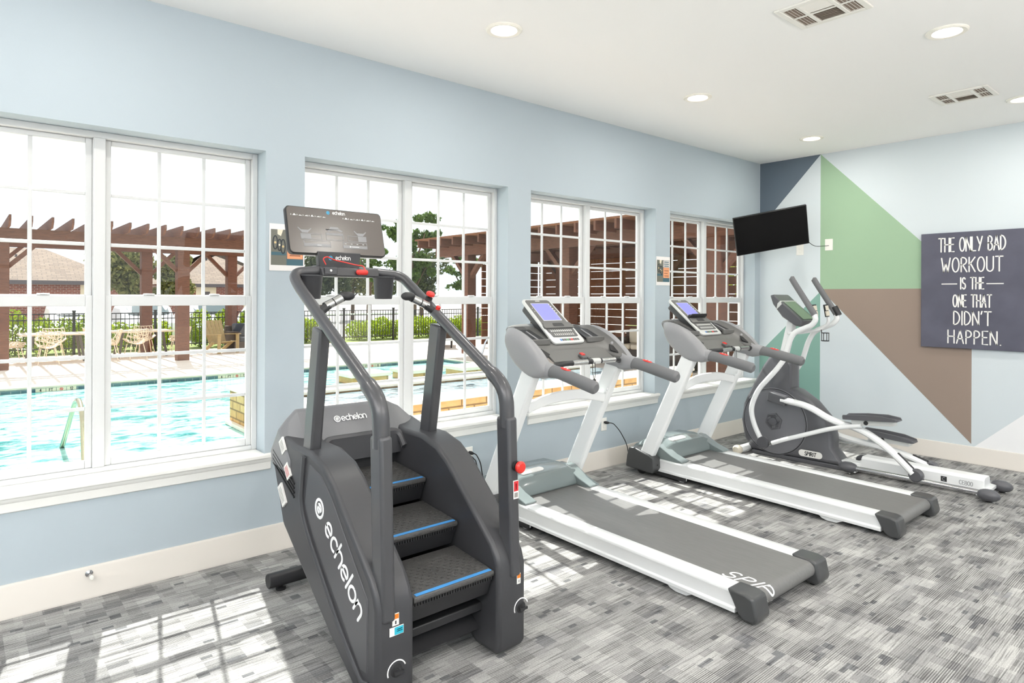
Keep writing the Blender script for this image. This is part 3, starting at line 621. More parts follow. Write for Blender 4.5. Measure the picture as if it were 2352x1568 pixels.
for xs_ in (-.195, .135): dpoly([(xs_-.038, .012), (xs_-.034, .014), (xs_-.018, .0), (xs_+.022, .0), (xs_+.038, .012), (xs_+.041, .009), (xs_+.018, -.016), (xs_-.014, -.016)])
dpoly([(-.072, .012), (-.066, .006), (-.052, .012), (-.042, .027), (.002, .028), (.012, .014), (.028, .007), (.034, .012), (.022, -.002), (.008, .003), (-.012, .008), (-.042, .006), (-.056, -.001)])
dframe(-.218, -.098, -.052, -.020); drect(-.216, -.160, -.050, -.022)
dframe(-.072, .030, -.052, -.008); drect(-.070, .028, -.022, -.010)
dframe(.056, .172, -.052, -.018); drect(.120, .170, -.050, -.020)
dframe(-.205, -.050, -.094, -.058); drect(-.203, -.052, -.092, -.076)
dframe(.022, .172, -.094, -.058); drect(.024, .170, -.092, -.076)
for k in range(4): drect(.034+.036*k, .044+.036*k, -.069, -.066, 1, .003)
drect(-.130, -.105, -.086, -.083, 1, .003); drect(.075, .120, -.086, -.083, 1, .003); drect(.062, .070, -.088, -.080, 1, .003)
for x0_, z0_ in ((-.262, .080), (.040, .080)):
    for k in range(6):
        xx = x0_+k*.034; drect(xx, xx+.003, z0_, z0_+.007, 1); dpoly([(xx+.010, z0_), (xx+.030, z0_), (xx+.024, z0_+.003+.004*((k+1) % 2)), (xx+.019, z0_+.004+.007*((k*2) % 3 == 0)), (xx+.013, z0_+.004)], 1)
b.build('display_symbols', [M_icon, M_iconw], dg)
b = MB(); strokes(b, 'echelon', dpt(.018, .104, .001), dr, du, .022, .0033, .001, .1, .85); strokes(b, '@', dpt(-.046, .103, .001), dr, du, .022, .0033, .001, mi=1)
b.build('display_lettering', [M_logo, M_cyan], dg)
# stop buttons, labels, dials
b = MB(); b.lathe([(.020, 0), (.020, .02), (.012, .022), (.012, .03)], (1.982, 3.03, 1.645), (.1, -.45, .9), n=20); eb = b.build('button_base', M_ink, t)
MB().lathe([(.012, .03), (.024, .032), (.025, .044), (.018, .052), (0, .053)], (1.982, 3.03, 1.645), (.1, -.45, .9), n=24).build('stop_button', M_red, eb)
MB().lathe([(.013, 0), (.013, .03), (.009, .034), (0, .034)], (1.982, 2.945, 1.585), (.1, -.45, .9), n=20).build('stop_button', M_red, t)
b = MB(); b.lathe([(.024, 0), (.024, .012), (.014, .014), (.014, .022)], (1.990, 2.288, .875), (0, -1, 0), n=20); eb = b.build('button_base', M_ink, t)
MB().lathe([(.014, .022), (.027, .024), (.028, .036), (.020, .044), (0, .045)], (1.990, 2.288, .875), (0, -1, 0), n=24).build('stop_button', M_red, eb)
def sticker(x, y, z, w, h, spec, par=t, name='sticker'):
    b = MB(); b.box((x-w/2, y-.0016, z-h/2), (x+w/2, y+.004, z+h/2), 0)
    for (a, c, d, e, mi) in spec: b.box((x-w/2+a*w, y-.0022, z-h/2+d*h), (x-w/2+c*w, y-.0012, z-h/2+e*h), mi)
    return b.build(name, [M_labw, M_labo, M_labr, M_labt, M_labg, M_ink], par)
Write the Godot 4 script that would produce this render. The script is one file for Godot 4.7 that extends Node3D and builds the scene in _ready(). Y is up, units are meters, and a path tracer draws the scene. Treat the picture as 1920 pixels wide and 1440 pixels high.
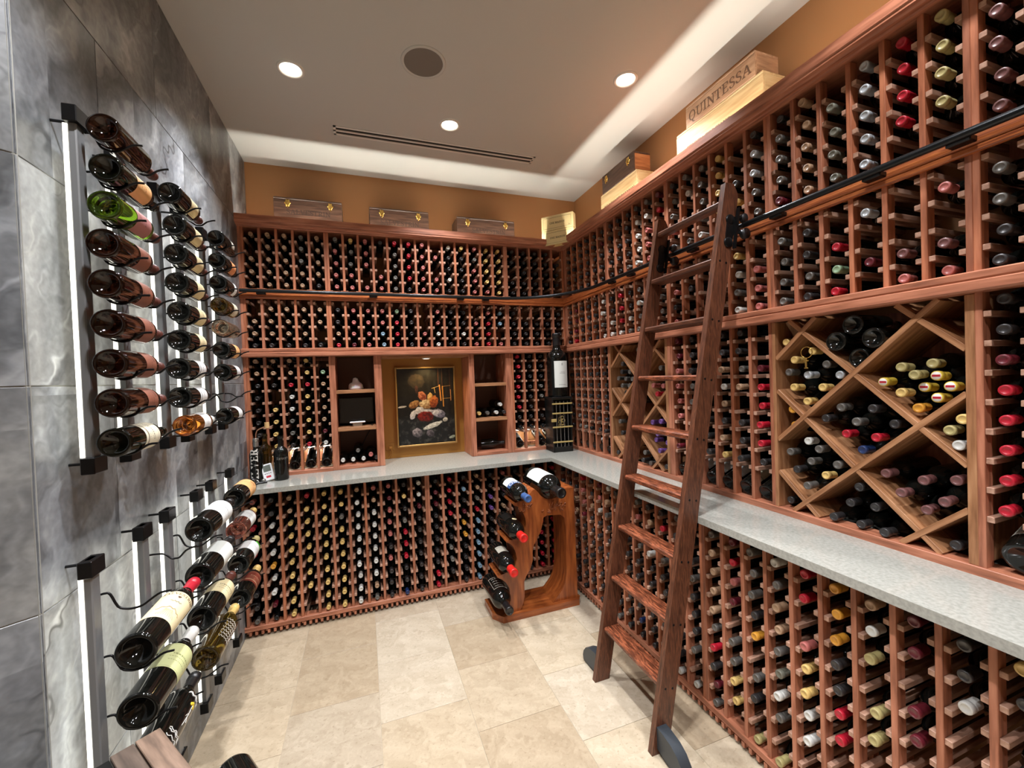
extends Node3D
# Wine cellar: back wall at z<0, right wall at x>0, stone wall at x=-2.481; metres, y up.

const P := 0.105      # pitch of the rack columns
const S := 0.0168     # face width of a stile
const XL := -2.481    # face of the stone wall
const YC := 3.2975    # ceiling
const CAM := Vector3(-1.7059, 1.6179, 3.3139)
const ORD := ["zeroth", "first", "second", "third", "fourth", "fifth", "sixth", "seventh", "eighth", "ninth", "tenth", "eleventh", "twelfth", "thirteenth", "fourteenth", "fifteenth"]

var M := {}
var used := {}
var slots := []
var rng := RandomNumberGenerator.new()
var TB := Transform3D()                                                     # along the back wall: u = x
var TR := Transform3D(Basis(Vector3(0, 0, 1), Vector3(0, 1, 0), Vector3(-1, 0, 0)), Vector3.ZERO)  # along the right wall: u = z
var cam_basis: Basis
var cache := {}


class MB:
	var p := PackedVector3Array()
	var n := PackedVector3Array()
	var uv := PackedVector2Array()
	var c := PackedColorArray()
	var ix := PackedInt32Array()
	var col := Color.WHITE

	func vert(a: Vector3, nn: Vector3, u := Vector2.ZERO) -> int:
		p.append(a); n.append(nn); uv.append(u); c.append(col)
		return p.size() - 1

	func face(pts: Array, out: Vector3) -> void:   # a flat convex face, turned so that it looks along out
		var nn: Vector3 = (pts[1] - pts[0]).cross(pts[2] - pts[0]).normalized()
		if nn.dot(out) < 0.0:
			pts.reverse()
			nn = -nn
		var f := p.size()
		for q in pts:
			vert(q, nn)
		for i in range(1, pts.size() - 1):
			ix.append_array([f, f + i + 1, f + i])

	func quad_uv(a: Vector3, b: Vector3, cc: Vector3, d: Vector3) -> void:   # a low left, b low right, cc top right, d top left, seen from the front
		var nn := (b - a).cross(d - a).normalized()
		var f := p.size()
		vert(a, nn, Vector2(0, 1)); vert(b, nn, Vector2(1, 1)); vert(cc, nn, Vector2(1, 0)); vert(d, nn, Vector2(0, 0))
		ix.append_array([f, f + 2, f + 1, f, f + 3, f + 2])

	func box(T: Transform3D, size: Vector3, bevel := 0.0) -> void:
		var h := size * 0.5
		var b := minf(bevel, minf(h.x, minf(h.y, h.z)) * 0.9)
		var at := func(s: Array, axis: int) -> Vector3:
			var v := Vector3.ZERO
			for i in 3:
				v[i] = s[i] * (h[i] if i == axis else h[i] - b)
			return T * v
		for axis in 3:
			for sg in [-1.0, 1.0]:
				var pts := []
				for q in [[-1.0, -1.0], [1.0, -1.0], [1.0, 1.0], [-1.0, 1.0]]:
					var s := [0.0, 0.0, 0.0]
					s[axis] = sg; s[(axis + 1) % 3] = q[0]; s[(axis + 2) % 3] = q[1]
					pts.append(at.call(s, axis))
				var o := Vector3.ZERO
				o[axis] = sg
				face(pts, T.basis * o)
		if b <= 0.0:
			return
		for k in 3:
			var i := (k + 1) % 3
			var j := (k + 2) % 3
			for si in [-1.0, 1.0]:
				for sj in [-1.0, 1.0]:
					var s0 := [0.0, 0.0, 0.0]
					s0[i] = si; s0[j] = sj; s0[k] = -1.0
					var s1 := s0.duplicate()
					s1[k] = 1.0
					var o := Vector3.ZERO
					o[i] = si; o[j] = sj
					face([at.call(s0, i), at.call(s1, i), at.call(s1, j), at.call(s0, j)], T.basis * o)
		for sx in [-1.0, 1.0]:
			for sy in [-1.0, 1.0]:
				for sz in [-1.0, 1.0]:
					var s := [sx, sy, sz]
					face([at.call(s, 0), at.call(s, 1), at.call(s, 2)], T.basis * Vector3(sx, sy, sz))

	func bx(lo: Vector3, hi: Vector3, bevel := 0.0) -> MB:
		box(Transform3D(Basis(), (lo + hi) * 0.5), (hi - lo).abs(), bevel)
		return self

	func lathe(T: Transform3D, prof: Array, segs: int, a0 := 0.0, a1 := TAU) -> MB:   # prof: Vector2(r, y); a repeated point breaks the smoothing
		var runs := [[prof[0]]]
		for i in range(1, prof.size()):
			if prof[i].is_equal_approx(prof[i - 1]):
				runs.append([prof[i]])
			else:
				runs[-1].append(prof[i])
		var total := 0.0
		for i in range(1, prof.size()):
			total += prof[i].distance_to(prof[i - 1])
		var done := 0.0
		for r in runs:
			var f := p.size()
			for i in r.size():
				var t := Vector2.ZERO
				if i > 0:
					t += (r[i] - r[i - 1]).normalized()
					done += (r[i] - r[i - 1]).length()
				if i < r.size() - 1:
					t += (r[i + 1] - r[i]).normalized()
				t = t.normalized()
				for k in segs + 1:
					var a := lerpf(a0, a1, float(k) / segs)
					var d := Vector3(cos(a), 0, sin(a))
					vert(T * (d * r[i].x + Vector3(0, r[i].y, 0)), (T.basis * (d * t.y - Vector3(0, t.x, 0))).normalized(), Vector2(1.0 - float(k) / segs, 1.0 - done / maxf(total, 1e-6)))
			for i in range(int(r.size()) - 1):
				for k in segs:
					var a := f + i * (segs + 1) + k
					var b := a + segs + 1
					if r[i].x > 1e-6:
						ix.append_array([a, a + 1, b])
					if r[i + 1].x > 1e-6:
						ix.append_array([a + 1, b + 1, b])
		return self

	func tube(pts: Array, r: float, sides := 8, closed := false) -> MB:
		var cnt := pts.size()
		var f := p.size()
		var side := Vector3.ZERO
		for i in cnt:
			var t: Vector3
			if closed:
				t = (pts[(i + 1) % cnt] - pts[(i + cnt - 1) % cnt]).normalized()
			else:
				t = (pts[mini(i + 1, cnt - 1)] - pts[maxi(i - 1, 0)]).normalized()
			if side == Vector3.ZERO:
				side = t.cross(Vector3.UP if absf(t.y) < 0.9 else Vector3.RIGHT).normalized()
			side = (side - t * side.dot(t)).normalized()
			var up := side.cross(t)
			for k in sides + 1:
				var a := TAU * k / sides
				var d := side * cos(a) + up * sin(a)
				vert(pts[i] + d * r, d, Vector2(float(k) / sides, float(i)))
		for i in range(cnt if closed else cnt - 1):
			for k in sides:
				var a := f + i * (sides + 1) + k
				var b := f + ((i + 1) % cnt) * (sides + 1) + k
				ix.append_array([a, a + 1, b, a + 1, b + 1, b])
		if not closed:
			for e in [0, cnt - 1]:
				var ring := []
				for k in sides:
					ring.append(p[f + e * (sides + 1) + k])
				face(ring, (pts[0] - pts[1]) if e == 0 else (pts[cnt - 1] - pts[cnt - 2]))
		return self

	func prism(T: Transform3D, poly: Array, z0: float, z1: float, smooth := false) -> MB:   # poly in local x, y; drawn out along local z
		var pk := PackedVector2Array(poly)
		var area := 0.0
		for i in pk.size():
			area += pk[i].cross(pk[(i + 1) % pk.size()])
		if area < 0.0:
			pk.reverse()
		var tri := Geometry2D.triangulate_polygon(pk)
		for e in [z0, z1]:
			var o := (T.basis * Vector3(0, 0, -1.0 if e == minf(z0, z1) else 1.0)).normalized()
			for i in range(0, tri.size(), 3):
				var pts := []
				for j in 3:
					var q := pk[tri[i + j]]
					pts.append(T * Vector3(q.x, q.y, e))
				face(pts, o)
		var m := pk.size()
		for i in m:
			var a := pk[i]
			var b := pk[(i + 1) % m]
			var d := (b - a).normalized()
			var o := T.basis * Vector3(d.y, -d.x, 0)
			var f := p.size()
			face([T * Vector3(a.x, a.y, z0), T * Vector3(b.x, b.y, z0), T * Vector3(b.x, b.y, z1), T * Vector3(a.x, a.y, z1)], o)
			if smooth:
				var before := (a - pk[(i + m - 1) % m]).normalized()
				var after := (pk[(i + 2) % m] - b).normalized()
				for j in 4:
					var v := p[f + j]
					var local := T.affine_inverse() * v
					var at_a := Vector2(local.x, local.y).distance_to(a) < Vector2(local.x, local.y).distance_to(b)
					var other := before if at_a else after
					if other.dot(d) > 0.75:
						var t := (d + other).normalized()
						n[f + j] = (T.basis * Vector3(t.y, -t.x, 0)).normalized()
		return self

	func arrays() -> Array:
		var a := []
		a.resize(Mesh.ARRAY_MAX)
		a[Mesh.ARRAY_VERTEX] = p; a[Mesh.ARRAY_NORMAL] = n; a[Mesh.ARRAY_TEX_UV] = uv; a[Mesh.ARRAY_COLOR] = c; a[Mesh.ARRAY_INDEX] = ix
		return a

	func mesh() -> ArrayMesh:
		var m := ArrayMesh.new()
		m.add_surface_from_arrays(Mesh.PRIMITIVE_TRIANGLES, arrays())
		return m

	func add(o: MB, T: Transform3D, tint := Color.WHITE) -> void:
		var f := p.size()
		p.append_array(T * o.p)
		for q in o.n:
			n.append(T.basis * q)
		uv.append_array(o.uv)
		for i in o.p.size():
			c.append(tint)
		for i in o.ix:
			ix.append(i + f)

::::

▸ PROBLEM DETAILS:
Only the stretch from the line with "Write the Godot" through the line with "# Wine cellar: back" should be copied, exactly and with both ends. Drop the pictures.

▸ RESPONSE:
Write the Godot 4 script that would produce this render. The script is one file for Godot 4.7 that extends Node3D and builds the scene in _ready(). Y is up, units are meters, and a path tracer draws the scene. Treat the picture as 1920 pixels wide and 1440 pixels high.
extends Node3D
# Wine cellar: back wall at z<0, right wall at x>0, stone wall at x=-2.481; metres, y up.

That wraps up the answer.